Víctor Esquirol (Festival de Locarno)
Lara emerge del subsuelo a la bulliciosa superficie de Barcelona. Lo hace con una expresión en su rostro a medio camino entre la alegría, la curiosidad y el temor de quien se reencuentra con un lugar que en algún momento fue suyo. Lara monta las escaleras mecánicas que conectan la parada de “ferrocarrils” de Avinguda Tibidabo con la Plaza Kennedy, y la cámara decide seguirla, en travelling ascendente, hasta dar con uno de los elementos arquitectónicos distintivos de la zona alta de la ciudad condal: la Torre Andreu, también conocida como La Rotonda, un edificio modernista coronado por un templete-mirador en el que ocho columnas sostienen una aguja que rasga el cielo.
Minutos después, ya instalados en el núcleo del relato, se repite el movimiento ascendente, ahora para ver cómo se eleva uno de los castillos humanos que dan título al nuevo cortometraje de Blanca Camell Galí. Entre estas dos ascensiones, hallamos lo que realmente importa… y que podría pasar desapercibido: una caña, una copa de vino de la casa, una insinuación subida de tono, una metáfora romántica y alelada, las primeras luces matutinas después de una noche de sexo… Momentos pasajeros que Castells dota de una singular trascendencia.
Tras una ruptura amorosa en Roubaix (un pueblo francés “de casas iguales, en el que no sabes si esta es la calle de tu casa, o la de tu vecino”), Lara regresa al hogar: una Barcelona repleta de extranjeros, en la que consecuentemente es muy fácil sentirse extranjera. Al llegar, la protagonista topa con un mensaje en el que Boris, su expareja, invoca (en voz en off) una posible reconciliación. La respuesta a esta propuesta debería marcar el sino de la película, pero, como se ha apuntado, en el imaginario de Camell Galí (cuya vida y cine transcurren entre el “aquí y allá”, Barcelona y París) el camino vale tanto como el origen y el destino.
El camino que se perfila en Castells lleva a la protagonista de Barcelona a l’Arboç, un recorrido en tren que, gracias al traqueteo de los vagones y a la velocidad a la que pasa el paisaje, invita a Lara a abstraerse del mundo. Sobre este tapiz reflexivo, que trae a la memoria la reciente Tenéis que venir a verla de Jonás Trueba, Camell Galí concatena tiempos muertos y encuentros muy vivos, todos ellos amenizados por la presencia de la actriz Carla Linares, una de las presencias más relevantes en la nueva ola de cine español femenino. Personaje y actriz miran hacia atrás, hacia el horizonte, mientras nos sobra el tiempo para darnos cuenta de la rima cromática que formulan una chaqueta tejana y el azul resplandeciente del Mediterráneo.

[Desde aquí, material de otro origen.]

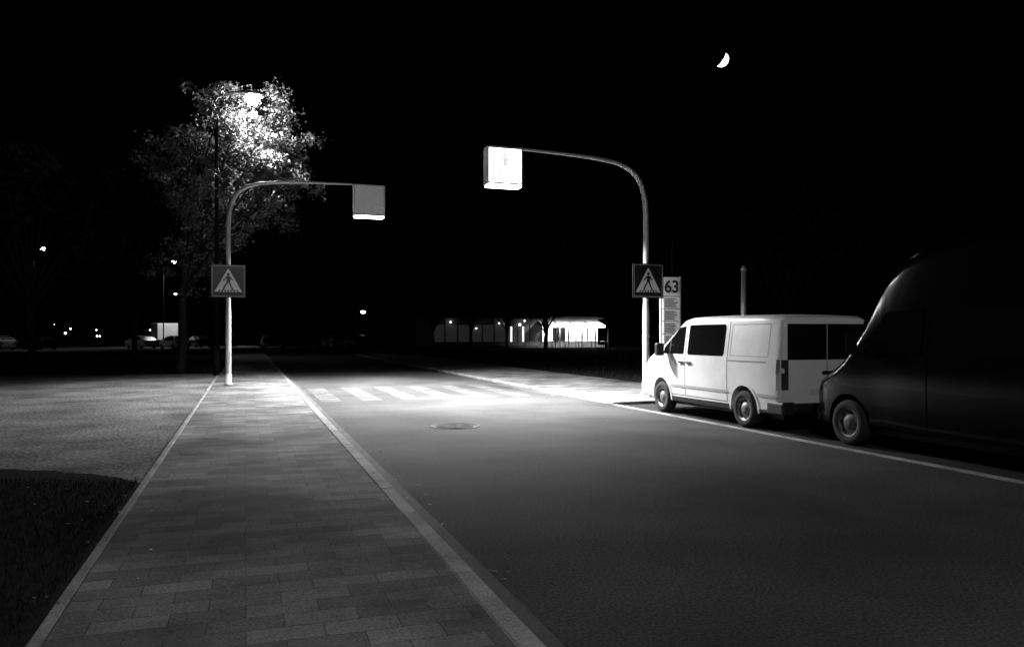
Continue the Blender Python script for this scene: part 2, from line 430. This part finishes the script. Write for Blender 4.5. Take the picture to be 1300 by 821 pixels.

La rima visual, aparentemente residual, da sentido al viaje, en cuanto que alumbra un instante de paz, de equilibrio, de armonía azulada y espiritual. El tratamiento de la imagen cala también en el retrato sosegado y al mismo tiempo vitalista de Lara, que necesita alejarse y volverse a acercar para encontrarse a sí misma. Dicho y hecho: mientras queda hipnotizada viendo cómo los castellers del pueblo de su padre van armando su obra, Lara se abre con un soliloquio interior sobre el acto de caer. Así es como la protagonista y la cineasta cuadran la ecuación de Castells: sin prisas, sin precipitar una conclusión, capturando y abrazando aquello que (indebidamente) podríamos pasar por alto.